SALES GREW 30.5% DURING Q3 FY23 OVER SAME QUARTER LAST FISCAL, TO RS. 71.74 CRORE FROM RS. 54.98 CRORE 

DUROPLY CONTINUES ITS PROFITABLE JOURNEY, LOGS RS. 0.72 CRORE PAT IN Q3 FY23

EBIT GREW BY 21.3% IN Q3 FY23 TO RS. 2.47 CRORES FROM RS. 2.04 CRORES REPORTED FOR SAME QUARTER LAST FISCAL

DUROPLY CONTINUES ITS IMPROVED PERFORMANCE WITH ROBUST BUSINESS MANAGEMENT

Duroply Industries Limited, India’s premium and most experienced plywood manufacturer amongst the leading players, has reported an impressive 60.2% growth in sales during first nine months this fiscal, to Rs. 218.12 crores from Rs. 136.20 crores reported for same period last fiscal. Sales grew by 30.5% in Q3 FY23 over same quarter last fiscal, rising to Rs. 71.74 crores from Rs. 54.98 crores. The Company has maintained its profitable journey and has reported profit after tax of Rs. 0.72 crore during the quarter ended Dec 31, 2022. Earnings before Interest and Tax (EBIT) during Q3 FY23 increased by 21.3%, to Rs. 2.47 crore from Rs. 2.04 crore during same quarter last fiscal.

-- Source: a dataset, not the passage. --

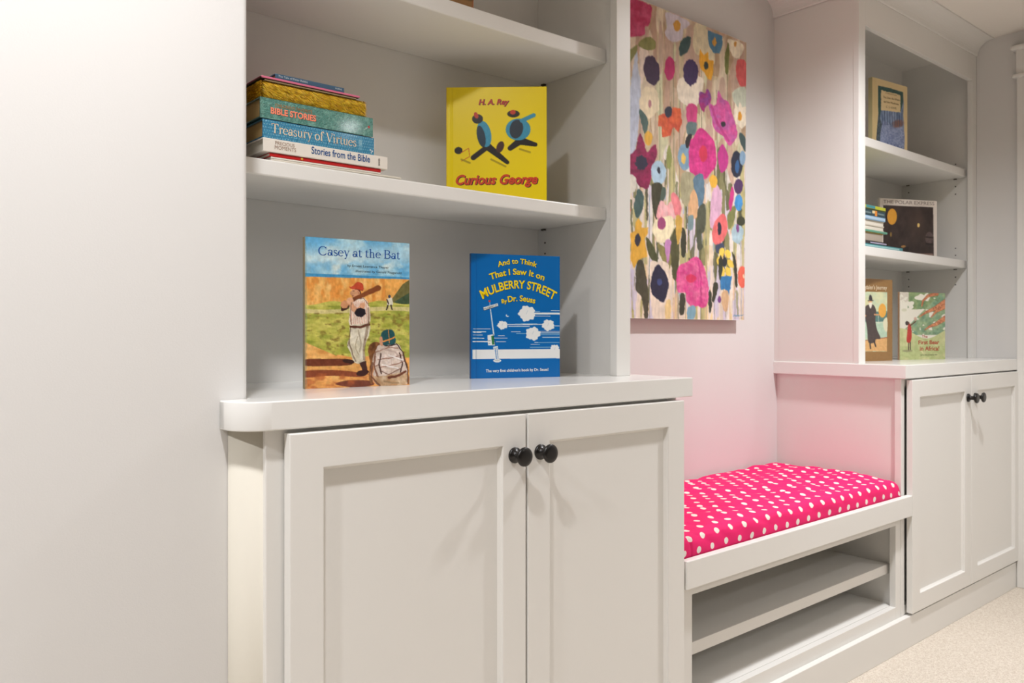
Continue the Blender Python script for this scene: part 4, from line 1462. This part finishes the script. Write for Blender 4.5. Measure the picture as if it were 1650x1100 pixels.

Commenting on the results, Mr. Akhilesh Chitlangia, Executive Director and Chief Operating Officer, Duroply, said, “We are buoyed with our performance this quarter. Demand in Quarter 3 is always challenging due to the festive seasons across India. In addition, the inflationary pressure have posed significant challenges on business operations. Despite this, we have continued our growth and profitable turnaround.

Following the infusion of funds by way of preferential issue of fresh equity and warrants in Q2 FY 23, we have also substantially increased our marketing spend, from 1.6% of turnover last FY to over 4% in current financial year. The benefits of this investment are expected to be reaped in the forthcoming quarters.  

In addition, we have seen a substantial decrease in our interest costs, which is down by 18% QOQ basis and by 28% YOY basis in Q3 FY 23. Our focus remains firmly on innovation, better supply chain management and growing our footprint across the nation with our unwavering commitment to quality.”